Salt Lake streets have seen many changes over past 150 years

Return To Article
Add a comment
  • Awesome!
    July 14, 2009 10:39 a.m.

    "Streets wide enough to be able to turn around without resorting to profanity" That's awesome! There was road rage even back in the day.

  • sort of
    July 14, 2009 10:21 a.m.

    The problem with Downtown is suburban sprawl and suburban malls and suburban stadiums and suburban convention centers and suburban theaters. They suck the life out of the city center.
    On a positive note: Downtown Salt Lake is still better than most downtowns (althogh not as good as those communites, like Portland, that counter suburbam sprawl) At least Salt Lake will have some department stores downtown - Albuquerque, Phoenix, Las Vegas, Denver, Boise can't say that.

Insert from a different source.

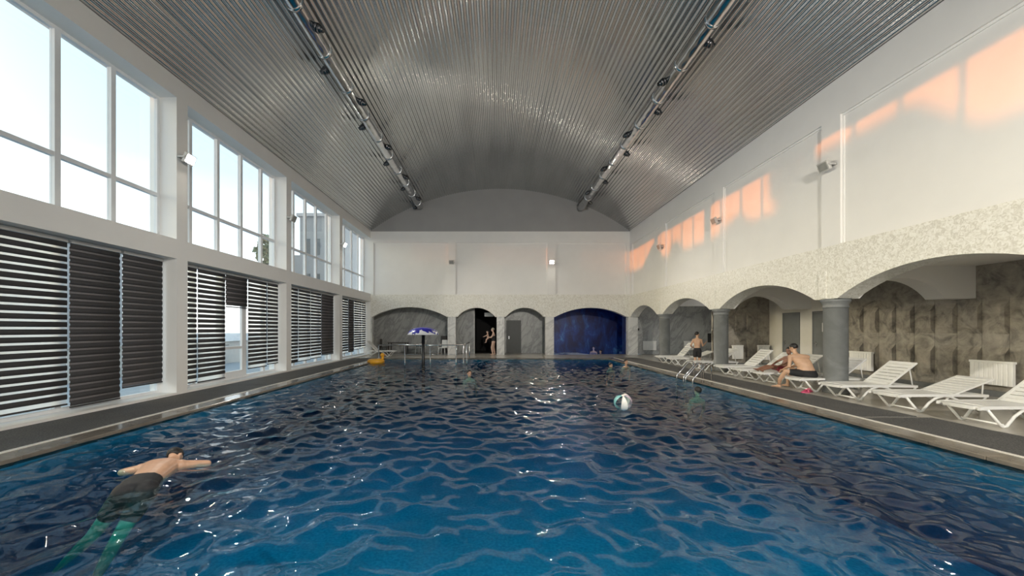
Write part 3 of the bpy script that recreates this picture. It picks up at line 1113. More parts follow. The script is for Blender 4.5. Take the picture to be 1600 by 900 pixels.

    BTW: No downtown in the US looks like it did in the 60's, so nostalgia is somewhat misleading.

  • John Charity Spring
    July 13, 2009 12:08 p.m.

    The problem with downtown is that it has gotten away from its small town roots. When downtown was focused on family-friendly shops and entertainment venues, it thrived. When it started to ignore families and to become a Mecca of materialism and self-gratification, it began a downward economic spiral. It is no wonder that the public abandoned downtown.

  • re: Downtown Lost
    July 13, 2009 11:31 a.m.

    I somewhat agree with you and somewhat disagree. I think the main problem for downtown Salt Lake City is that wide roads make it less walkable and pedestrian friendly, so business can't thrive on the streets. When Trax was placed on Main Street, it made the road skinnier and put a station near shops that continue to thrive today.

    This is why I see problem with the City Creek Center skybridge... it just directs people off the road.

    The other problem with downtown is the surface parking. There is so much space to still be used downtown, if only they built parking garages and walkable communities.

  • Good article
    July 13, 2009 7:50 a.m.

    Do more articles like this, comparing the past to the present, they are interesting.

  • Downtown lost.
    July 13, 2009 7:41 a.m.

    The loss of roads in the downtown has sparked and fueled its loss of shoppers and consumers. No matter how much they try or new buildings they erect, the damage has been done. No more town visits or shopping in this dilapidated city that is the home of illegal foreign nationals and crime.

    The last straw of killing downtown for Utah shoppers was installing TRAX, eliminating pubic parking, and closing streets that made it a destination to shop. SLC killed its own business and their ability to offer a service.

    I have to feel sorry for tourist who only see other tourists. Main stream Utah is 20-30 miles away now.

  • SLC gal
    July 13, 2009 7:14 a.m.

    It's almost uncanny how that cartoon of "1915" managed to capture SLC in the nineties.

  • Anonymous
    July 13, 2009 6:55 a.m.

    Enter commentUtah has always been proud of its wide streets as a planning tactic of foresight. This is good for a car culture, but I wonder if it makes Salt Lake less pedestrian friendly, making SL a less walkable town. This is particularly true as the population increases and inviting autos into the downtown at the expense of a great pedestrian environment is less desireable. That being said, we have what we have, but I would hope that future planners can make insightful design changes that are innovative and creative.

  • Wonderful photos
    July 13, 2009 12:54 a.m.

    The photo of South Temple says, "The streets were torn up again and again during this time period."
    When has this street not been torn up in some way?

    I sure wish they'd kept the original electric trolley lines.

    Thanks, DNews, for printing these great historical pictures.